Sunday, June 10, 2007

These feet were made for walkin...

And that's just what they'll do!

I was overwhelmed with something as I washed this little baby tonight.
I looked into his little swollen face and alert eyes and as I held him in my hands in the water I thought 'This is the closest I've come to touching God.' It was like holding something holy---something that was still warm from being held in His hands...

It was a startling revelation. Or from the other angle:
The power of God touching me through bathing a baby.
I was envious of him! The baby... In a good way... I was envious that he had seen God not too long ago. And I bet if he could form words he would be able to tell me about it.
It might sound a little mystical (fanatical?) but that's how my head and heart put everything together. And it was cool. I can still smell the baby soap on my hands...

Ha! Cool. Good use of words, Claire.

Days since it's rained: 4
Times this weekend Filipino-Mark has asked me out: 5
Showers today: 2
Litres of water lost through my skin: AT LEAST 12

4 comments:

Beth B said...

I love you and love the way your mind works.I always thought this when I was in Manila that is why birth seemed so amazing to be.

Annie said...

Wow... I love that. I haven't had too much contact with babies (they freakin' terrify me) but when I do, I can't wait to get that same revelation.

Rebekah said...

beautiful picture, claire! i totally know what you mean... i'm always wondering what babies (esp. newborns) are thinking, and wish i could ask them stuff!
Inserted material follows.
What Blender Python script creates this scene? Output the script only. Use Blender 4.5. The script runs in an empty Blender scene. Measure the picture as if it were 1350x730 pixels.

did i ever tell you the (true) story about the couple who heard their 3 year old in their newborn's room through the baby monitor pleading (with the baby), "please! tell me what it was like! i'm starting to forget!"

isn't that CRAZY? that's something that brings me such comfort, in a sort of weird, "mystical" (wrong word, but you know what i meean) way... just remembering (without using my brain) what it was like BEFORE i was born. that i was IN HIM before the foundations of the earth were laid. that God not only knows ME that way, but I KNOW HIM that way! i just can't remember it very well... only on occaision when my spirit feels like it "knows" something deeper than my mind grasps when i'm in His presence.

i probably don't make sense. but iiii know what i mean! hahaha...

love you

Anonymous said...

Oh, now I'm afraid I'm going to cry every time I hold a newborn, and scare their mothers! Beautiful experience, hon. I know the Lord is blessing all those little ones through you. I read some neat Scripture tonight and thought of you -from 2nd.Sam.22:30 'For by You I run through a troop; by my God I leap over a wall.' And then for the babies 2nd. Sam.22:20 'He brought me forth into a large place; He delivered me because He delighted in me.' I know how David meant 'delivered' but it is a lovely picture!